Los fríos ya son intensos , aunque en Madrid siempre hay unos grados mas. La ciudad emana calor. Los gorriones son quienes mejor lo saben aprovechar y también las palomas domesticas, las descendientes de las bravías. Las tórtolas comunes, cada vez más escasas, se marcharon a principios de septiembre, pero las turcas que llegaron desde el este no son migratorias y parecen adaptarse bien al frío. Su número no deja de crecer año tras año. Urbanas decididas quizás saben que aquí no hay cazadores y ellas al campo no salen. Prefieren los jardines. Aunque ahora ya los árboles no tengan hojas y quizás hasta un día llegue a cuajar la nieve. Pero fuera de la ciudad, que duda cabe, hace más frío.
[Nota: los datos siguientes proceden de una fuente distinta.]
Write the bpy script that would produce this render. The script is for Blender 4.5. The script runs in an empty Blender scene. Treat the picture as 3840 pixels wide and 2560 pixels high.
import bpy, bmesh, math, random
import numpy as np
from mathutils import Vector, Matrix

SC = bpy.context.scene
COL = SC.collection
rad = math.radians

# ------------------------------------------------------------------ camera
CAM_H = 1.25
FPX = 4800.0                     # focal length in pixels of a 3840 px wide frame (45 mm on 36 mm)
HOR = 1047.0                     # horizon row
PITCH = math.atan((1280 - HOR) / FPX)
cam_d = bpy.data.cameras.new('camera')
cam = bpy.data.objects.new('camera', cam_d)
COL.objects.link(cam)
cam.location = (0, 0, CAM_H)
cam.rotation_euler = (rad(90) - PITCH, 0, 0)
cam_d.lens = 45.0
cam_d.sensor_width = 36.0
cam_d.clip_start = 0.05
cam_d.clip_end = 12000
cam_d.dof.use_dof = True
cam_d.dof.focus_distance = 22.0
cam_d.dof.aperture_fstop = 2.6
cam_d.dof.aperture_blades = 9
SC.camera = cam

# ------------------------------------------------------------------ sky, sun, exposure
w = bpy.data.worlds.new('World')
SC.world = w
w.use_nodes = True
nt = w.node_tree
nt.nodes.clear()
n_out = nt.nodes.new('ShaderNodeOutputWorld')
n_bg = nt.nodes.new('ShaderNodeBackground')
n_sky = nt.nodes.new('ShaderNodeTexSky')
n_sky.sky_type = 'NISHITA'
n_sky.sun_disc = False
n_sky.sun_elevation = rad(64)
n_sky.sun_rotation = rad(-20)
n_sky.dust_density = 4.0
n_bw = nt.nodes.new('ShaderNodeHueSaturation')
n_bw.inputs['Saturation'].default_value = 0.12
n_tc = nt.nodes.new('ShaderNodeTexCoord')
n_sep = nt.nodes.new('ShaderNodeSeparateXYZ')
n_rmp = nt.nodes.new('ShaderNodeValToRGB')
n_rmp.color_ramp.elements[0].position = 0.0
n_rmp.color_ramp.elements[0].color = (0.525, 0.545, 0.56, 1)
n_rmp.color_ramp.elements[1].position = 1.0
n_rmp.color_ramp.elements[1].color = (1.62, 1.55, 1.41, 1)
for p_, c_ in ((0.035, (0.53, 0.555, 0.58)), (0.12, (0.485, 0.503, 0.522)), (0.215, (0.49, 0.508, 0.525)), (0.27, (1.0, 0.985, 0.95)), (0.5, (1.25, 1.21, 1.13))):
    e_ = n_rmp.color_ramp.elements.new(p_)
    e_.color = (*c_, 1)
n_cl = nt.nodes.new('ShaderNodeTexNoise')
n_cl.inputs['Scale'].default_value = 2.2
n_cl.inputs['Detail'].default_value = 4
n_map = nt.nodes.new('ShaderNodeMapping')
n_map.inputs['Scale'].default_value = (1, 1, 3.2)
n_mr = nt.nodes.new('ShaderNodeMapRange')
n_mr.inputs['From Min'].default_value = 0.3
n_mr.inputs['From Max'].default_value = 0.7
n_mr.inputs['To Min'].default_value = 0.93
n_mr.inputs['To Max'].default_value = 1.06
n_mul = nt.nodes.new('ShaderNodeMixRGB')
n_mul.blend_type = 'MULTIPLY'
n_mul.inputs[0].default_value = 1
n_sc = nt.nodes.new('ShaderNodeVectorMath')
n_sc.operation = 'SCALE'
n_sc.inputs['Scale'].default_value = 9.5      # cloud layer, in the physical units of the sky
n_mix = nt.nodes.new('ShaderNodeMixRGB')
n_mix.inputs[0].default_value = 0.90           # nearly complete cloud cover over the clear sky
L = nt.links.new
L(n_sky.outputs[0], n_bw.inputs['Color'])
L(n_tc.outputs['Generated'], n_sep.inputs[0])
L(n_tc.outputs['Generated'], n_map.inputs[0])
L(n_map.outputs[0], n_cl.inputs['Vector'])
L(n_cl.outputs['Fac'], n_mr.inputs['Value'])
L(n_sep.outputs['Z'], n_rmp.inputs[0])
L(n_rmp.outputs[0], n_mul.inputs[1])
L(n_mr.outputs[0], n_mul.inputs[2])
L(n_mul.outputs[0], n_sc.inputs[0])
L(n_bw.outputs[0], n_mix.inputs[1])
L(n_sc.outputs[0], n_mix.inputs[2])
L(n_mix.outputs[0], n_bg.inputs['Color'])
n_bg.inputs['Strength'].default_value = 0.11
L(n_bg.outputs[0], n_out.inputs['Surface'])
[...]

Al margen de las palomas, la ciudad queda en invierno más vacía, más triste sin sus turistas africanos, le falta un punto de multiculturalidad y de pios. Al fin y al cabo esos visitantes no son de paso, tiene mucha carta de naturaleza. Bien pensado, aunque marchen cada año, si no se lo impide la desgracia, regresan. Y tienen carta de naturaleza madrileña. En su pasaporte habría de ponerse que tiene nacionalidad española y nacimiento madrileño. Algo de lo que no precisamente muchos de los humanos que la habitan pueden presumir. O sea, que un respeto, que ellos viene cada año y además es donde se aman, donde nacen, donde pasa su infancia. Y la patria, la verdadera patria de cualquier ser vivo, y por supuesto de los humanos, es su infancia.
Así que cuando se van, Madrid se queda triste. Entre humos y nieblas grises. Menos mal que le quedan sus gorriones. Ellos no le fallan nunca. Son sin duda la mejor de sus gentes.